After a high of 113.25 on Wednesday the USD/JPY is back at 112.60 after mixed data for Japanese retail sales and industrial production yesterday. Japan August core consumer prices rose 0.7% y/y, marking an eighth consecutive month of yearly increases, according to Reuters. Retail sales increased 1.7% last month compared with the previous year, missing a median estimate for a 2.6% rise. Industrial production data, however, beat forecasts. August figures showed an increase of 2.1% compared with the previous month, above the 1.9% median forecast. The election race has kicked off, but the consensus is that current PM Abe should be returned for another term. Investors are more likely to focus on the fact that BOJ's call for more easing to stimulate domestic demand to counter the impact of the consumption tax hike scheduled in October 2019. This continues place the JPY in the crosshairs in the current rising global rate environment. Immediate support is at 112.25 with resistance at 112.90. We expect these ranges to hold to close the week tonight.

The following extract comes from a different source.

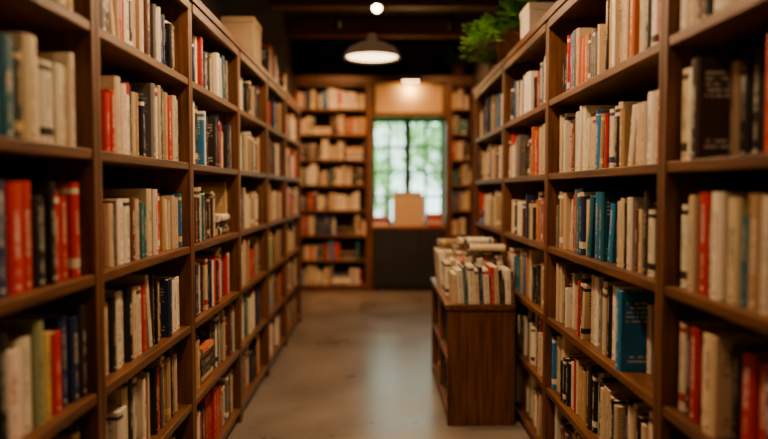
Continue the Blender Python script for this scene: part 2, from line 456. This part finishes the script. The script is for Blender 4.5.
for c in (WH, RD, NV, RD):
    B.book((-.085, YB + .03, z), (0, 0, 1), (0, 1, 0), (1, 0, 0), .03, .15, .2, 0, c); z += .0305
B.obj('book_stack')

# ------------------------------------------------------------------ display bookcase in aisle
dx0, dx1, dy0, dy1, dh = .368, .735, 3.60, 4.72, .67
m = MB()
m.box(dx0, dx1, dy0, dy0 + .03, 0, dh - .03, 0); m.box(dx0, dx1, dy1 - .03, dy1, 0, dh - .03, 0)
m.box(dx1 - .015, dx1, dy0 + .03, dy1 - .03, 0, dh - .03, 2)
m.box(dx0 - .012, dx1, dy0 - .012, dy1 + .012, dh - .03, dh, 1)
m.box(dx0 + .003, dx1 - .015, dy0 + .03, dy1 - .03, .04, .065, 1)
m.box(dx0 + .003, dx1 - .015, dy0 + .03, dy1 - .03, .33, .355, 1)
m.box(dx0 + .02, dx0 + .035, dy0 + .03, dy1 - .03, 0, .04, 1)
m.box(dx0 + .01, dx1 - .015, (dy0 + dy1) / 2 - .012, (dy0 + dy1) / 2 + .012, .065, .33, 0)
m.box(dx0 + .01, dx1 - .015, (dy0 + dy1) / 2 - .012, (dy0 + dy1) / 2 + .012, .355, dh - .03, 0)
m.obj('display_bookcase', [wood_v, wood_y, wood_back], bevel=.003)
B = Books(); ym = (dy0 + dy1) / 2
for z in (.0655, .3555):
    for a, b in ((dy0 + .03, ym - .012), (ym + .012, dy1 - .03)):
        B.row((dx0, a, z), (0, 1, 0), (1, 0, 0), b - a, maxh=.25, hmax=.245, inset=(.03, .05))
B.obj('shelved_books')
R.seed(78)
B = Books()
row1 = [(CR, .028), (WH, .034), (TL, .012), (WH, .034), (CR, .026), (NV, .016), (WH, .034), (RD, .016), (CR, .03), (BK, .02), (WH, .03), (BR, .022), (WH, .03), (BK, .024), (CR, .03)]
row2 = [(WH, .034), (CR, .03), (WH, .03), (RD, .014), (CR, .034), (BR, .018), (WH, .034), (CR, .026), (NV, .02), (DK, .024), (WH, .03), (RD, .022), (BK, .03)]
kw = dict(inset=(0, .03), gap=False, dmin=.2, dmax=.235, yaw=.05, zlean=.09)
wd = dx1 - dx0 + .012
B.row((dx0 + .022, dy0 + .0, dh + .0005), (1, 0, 0), (0, 1, 0), wd - .02, row1, hmin=.165, hmax=.205, **kw)
B.row((dx0 + .015, dy0 + .27, dh + .0005), (1, 0, 0), (0, 1, 0), wd - .02, row2, hmin=.185, hmax=.225, **kw)
B.row((dx0 + .012, dy0 + .54, dh + .0005), (1, 0, 0), (0, 1, 0), wd - .02, [WH, CR, WH, TN, WH, BR, RD, NV, CR, DK, BK, WH], hmin=.20, hmax=.24, **kw)
B.row((dx0 + .01, dy0 + .82, dh + .0005), (1, 0, 0), (0, 1, 0), wd - .02, [CR, WH, CR, BR, DK, WH, TN, NV, CR, DK, BK, WH], hmin=.20, hmax=.24, **kw)
def flat(x, y, z, ang, c, t=.03, d=.15, h=.21, tilt=0):
    Mz = Matrix.Rotation(ang, 3, 'Z') @ Matrix.Rotation(tilt, 3, 'Y')
    B.book((x, y, z), Mz @ Vector((0, 0, 1)), Mz @ Vector((0, 1, 0)), Mz @ Vector((1, 0, 0)), t, d, h, 0, c)
zt = dh + .229
flat(.515, dy0 + .33, zt, .14, DK); flat(.53, dy0 + .34, zt + .031, -.12, CR)
flat(.50, dy0 + .62, zt + .016, .2, BR, .035); flat(.51, dy0 + .62, zt + .052, .05, WH, .03)
flat(.40, dy0 + .88, zt + .017, .05, TN, .035)
B.obj('display_books')

# ------------------------------------------------------------------ stuff on top of cases
carton('storage_box', -1.0, -.80, 4.28, 4.55, TOPL + .0005, TOPL + .29, False)
carton('storage_box', .80, .98, 3.62, 3.84, TOPR + .0005, TOPR + .19, False, noise_mat('white_card', (.55, .48, .38), (.66, .58, .47), (1, 1, 1), 5, .8))
R.seed(9)
B = Books()
B.row((-.80, 4.85, TOPL + .0005), (0, 1, 0), (-1, 0, 0), .55, None, gap=False, inset=(0, .01))
B.obj('standing_books')
B = Books(); z = TOPL + .0005
for c in (TN, WH, BR, CR, RD):
    B.book((-.82, 5.75, z), (0, 0, 1), (0, 1, 0), (-1, 0, 0), .04, .18, .2, 0, c); z += .0405
B.obj('book_stack')
B = Books(); z = TOPR + .0005
for c in (CR, BK, WH, BR):
    B.book((.82, 2.5, z), (0, 0, 1), (0, 1, 0), (1, 0, 0), .04, .19, .22, 0, c); z += .0405
B.obj('book_stack')

def plant(name, loc, s, n, seed, hang=.5, xmax=1.17, ymax=8.7, face=None):
    r = random.Random(seed)
    e = empty(name, loc)
    x, y, z = loc
    m = MB(); m.lathe(loc, [(0, 0), (.055 * s, 0), (.075 * s, .10 * s), (.085 * s, .105 * s), (.085 * s, .125 * s), (.075 * s, .125 * s), (.07 * s, .11 * s)], 28, 0)
    m.obj('pot', [pot_m], parent=e, origin=loc)
    m = MB(); m.lathe(loc, [(.0715 * s, .108 * s), (0, .113 * s)], 24, 0); m.obj('soil', [soil_m], parent=e, origin=loc)
    m = MB(); c = Vector((x, y, z + .11 * s))
    def fix(p):
        p = Vector(p)
        p.x = min(p.x, xmax); p.y = min(p.y, ymax)
        if p.z < z + .02 and not (face is not None and p.x < face - .02): p.z = z + .02
        return p
    for i in range(n):
        a = r.uniform(0, 2 * math.pi); out = Vector((math.cos(a), math.sin(a), 0))
        L = r.uniform(.13, .27) * s; up = r.uniform(.3, 1.3); prev = c + out * .02 * s
        steps = 7
        for k in range(1, steps + 1):
            q = k / steps
            p = fix(c + out * (L * q * (1.0 - up * .35) + .02 * s) + Vector((0, 0, L * up * (q - hang * q * q) - (L * .5 * q * q if face is not None and out.x < -.3 else 0))))
            sd = (p - prev).cross(Vector((0, 0, 1))); sd = sd.normalized() * .002 if sd.length > 1e-6 else Vector((.002, 0, 0))
            m.add([prev - sd, prev + sd, p + sd, p - sd], [(0, 1, 2, 3)])
            if k > 1:
                for sg in (-1, 1):
                    b = a + sg * r.uniform(.4, 1.3); ld = Vector((math.cos(b), math.sin(b), r.uniform(-.3, .5))).normalized()
                    ln = r.uniform(.045, .08) * s; wd = ln * .36; sv = ld.cross(Vector((0, 0, 1))).normalized() * wd
                    dn = Vector((0, 0, -.25 * wd))
                    m.add([fix(g) for g in (p, p + ld * ln * .35 + sv + dn, p + ld * ln * .75 + sv * .7 + dn, p + ld * ln, p + ld * ln * .75 - sv * .7 + dn, p + ld * ln * .35 - sv + dn, p + ld * ln * .5)],
                          [(0, 6, 1), (1, 6, 2), (2, 6, 3), (3, 6, 4), (4, 6, 5), (5, 6, 0)], 0, True)
            prev = p
    m.obj('foliage', [leaf_m], parent=e, origin=loc)
plant('potted_pothos', (.84, 4.3, TOPR + .0005), 1.45, 42, 3, .4, face=.755)
plant('potted_fern', (.93, 5.1, TOPR + .0005), 1.0, 24, 4, .5)
plant('potted_ivy', (1.0, YB + .13, 2.7205), 1.2, 26, 8, .4)

# ------------------------------------------------------------------ lamps
WARM = (1.0, .63, .32); DEEP = (1.0, .46, .16)
def pendant(x, y, zr, rad, power, colr=WARM):
    e = empty('pendant_lamp', (x, y, zr))
    m = MB(); k = rad / .23
    m.lathe((x, y, zr), [(.23 * k, 0), (.225 * k, .03), (.19 * k, .085), (.11 * k, .13), (.045, .15), (.04, .21), (.012, .22), (0, .22)], 40)
    o = m.obj('shade', [shade_m], parent=e, origin=(x, y, zr)); s = o.modifiers.new('solid', 'SOLIDIFY'); s.thickness = .003
    m = MB(); m.lathe((x, y, zr), [(.0, .018), (.205 * k, .012)], 40); m.obj('diffuser', [disc_m], parent=e, origin=(x, y, zr))
    m = MB(); m.lathe((x, y, zr), [(.004, .22), (.004, HC - zr - .02)], 8); m.lathe((x, y, zr), [(0, HC - zr - .03), (.05, HC - zr - .03), (.05, HC - zr - .001)], 20)
    m.obj('cord', [black_m], parent=e, origin=(x, y, zr))
    l = light('bulb_light', 'SPOT', (x, y, zr - .005), power, colr, e, shadow_soft_size=.07, spot_size=math.radians(172), spot_blend=.5)
    return e
pendant(-.07, 6.0, 2.46, .25, 100, (1, .50, .20))
for y, p in ((.45, 28), (2.3, 140), (3.75, 115)):  # unseen pendants above the view, added to light the shelves evenly
    pendant(0.0, y, 2.72, .2, p)

def spot(x, y, z, aim, power, colr=WARM, ang=95):
    e = empty('ceiling_spotlight', (x, y, z))
    d = (Vector(aim) - Vector((x, y, z))).normalized()
    m = MB(); m.lathe((x, y, z), [(0, -.10), (.03, -.10), (.035, -.08), (.04, .02), (.037, .02), (.035, -.0)], 24, 0, d)
    m.lathe((x, y, z + .03), [(.006, 0), (.006, HC - z - .05)], 8); m.lathe((x, y, HC - .025), [(0, 0), (.04, 0), (.04, .0245)], 16)
    m.obj('housing', [steel_m], parent=e, origin=(x, y, z))
    m = MB(); m.lathe((x, y, z), [(0, .012), (.034, .004)], 24, 0, d); m.obj('lens', [bulb_m], parent=e, origin=(x, y, z))
    l = light('spot_light', 'SPOT', Vector((x, y, z)) + d * .03, power, colr, e, shadow_soft_size=.04, spot_size=math.radians(ang), spot_blend=.8)
    l.rotation_euler = d.to_track_quat('-Z', 'Y').to_euler()
spot(-.02, 4.5, 2.50, (-.1, 2.2, .6), 35)
spot(-.45, 7.1, 3.02, (-.62, 8.5, 1.2), 190, DEEP)  # added spot, gives the left back bookcase its orange light
spot(.75, 7.1, 3.02, (.9, 8.5, 1.2), 110, DEEP)  # second added spot, for the right back bookcase
# picture lamp over transom panel
e = empty('picture_lamp', (.38, YB - .03, 2.69))
m = MB(); m.lathe((.38, YB - .12, 2.66), [(0, -.12), (.022, -.12), (.022, .12), (0, .12)], 16, 0, (1, 0, 0))
m.box(.375, .385, YB - .12, YB - .031, 2.672, 2.682); m.obj('arm', [steel_m], parent=e)
m = MB(); m.lathe((.38, YB - .115, 2.640), [(0, -.10), (.008, -.10), (.008, .10), (0, .10)], 12, 0, (1, 0, 0)); m.obj('tube', [bulb_m], parent=e)
l = light('tube_light', 'POINT', (.38, YB + .03, 2.56), 9, (1, .60, .26), e, shadow_soft_size=.03)

# ------------------------------------------------------------------ outside
slab('lawn', -14, 14, Y1 + .2, 34, -.35, -.25, grass_m)
def tree(x, y, h, rad, seed, n=1500):
    r = random.Random(seed)
    e = empty('garden_tree', (x, y, -.25))
    m = MB(); m.lathe((x, y, -.25), [(.16, 0), (.12, h * .4), (.07, h * .75), (.02, h)], 12); m.obj('trunk', [bark_m], parent=e)
    m = MB()
    for i in range(n):
        d = Vector((r.gauss(0, 1), r.gauss(0, 1), r.gauss(0, 1))).normalized() * rad * r.uniform(.45, 1)
        p = Vector((x, y, h * .8)) + d; p.z = max(p.z, .3)
        a = Vector((r.gauss(0, 1), r.gauss(0, 1), r.gauss(0, 1))).normalized(); b = a.orthogonal().normalized(); s = r.uniform(.08, .16)
        m.add([p - a * s, p + b * s * .5, p + a * s, p - b * s * .5], [(0, 1, 2, 3)])
    m.obj('crown', [tree_m], parent=e)
tree(1.4, 14, 2.7, 1.0, 1, 520); tree(-.5, 15.5, 1.9, .9, 2, 480); tree(3.6, 19, 3.6, 1.9, 3); tree(.2, 22, 3.4, 1.5, 5, 500); tree(-3.2, 20, 3.2, 1.6, 4)
s = light('sun', 'SUN', (3, 20, 8), 8, (1, .95, .85), angle=.02); s.rotation_euler = (math.radians(35), math.radians(15), 0)
w = bpy.data.worlds.new('sky'); sc.world = w; w.use_nodes = True
bg = w.node_tree.nodes['Background']; bg.inputs[0].default_value = (.78, 1.0, .92, 1); bg.inputs[1].default_value = 5.5
pl = light('window_portal', 'AREA', ((wx0 + wx1) / 2, Y1 + .13, (wz0 + wz1) / 2), 1, (1, 1, 1), we, shape='RECTANGLE', size=wx1 - wx0, size_y=wz1 - wz0)
pl.rotation_euler = (math.radians(-90), 0, 0); pl.data.cycles.is_portal = True

# ------------------------------------------------------------------ camera
cam = bpy.data.cameras.new('camera'); co = bpy.data.objects.new('camera', cam); COL.objects.link(co)
cam.sensor_width = 36; cam.lens = 668 / 768 * 36
co.location = (0, 0, 1.29)
co.rotation_euler = (math.radians(90 - 2.53), 0, math.radians(-.34))
cam.clip_start = .05
cam.dof.use_dof = True; cam.dof.focus_distance = 2.65; cam.dof.aperture_fstop = .88
sc.camera = co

Comments from the BoC Governor on Wednesday struck a sobering tone listing a range of uncertainties casting shadows on the economic outlook. This poured cold water on market expectations for a relatively aggressive tightening path that had been pricing at least one 0.25% hike before year-end and another by March 2018. The USD/CAD ranged higher after these comments to 1.2517, it has since dropped back to trade around 1.2442 helped by the softer USD tone overnight. Immediate resistance is at 1.2520 with support back at 1.2415.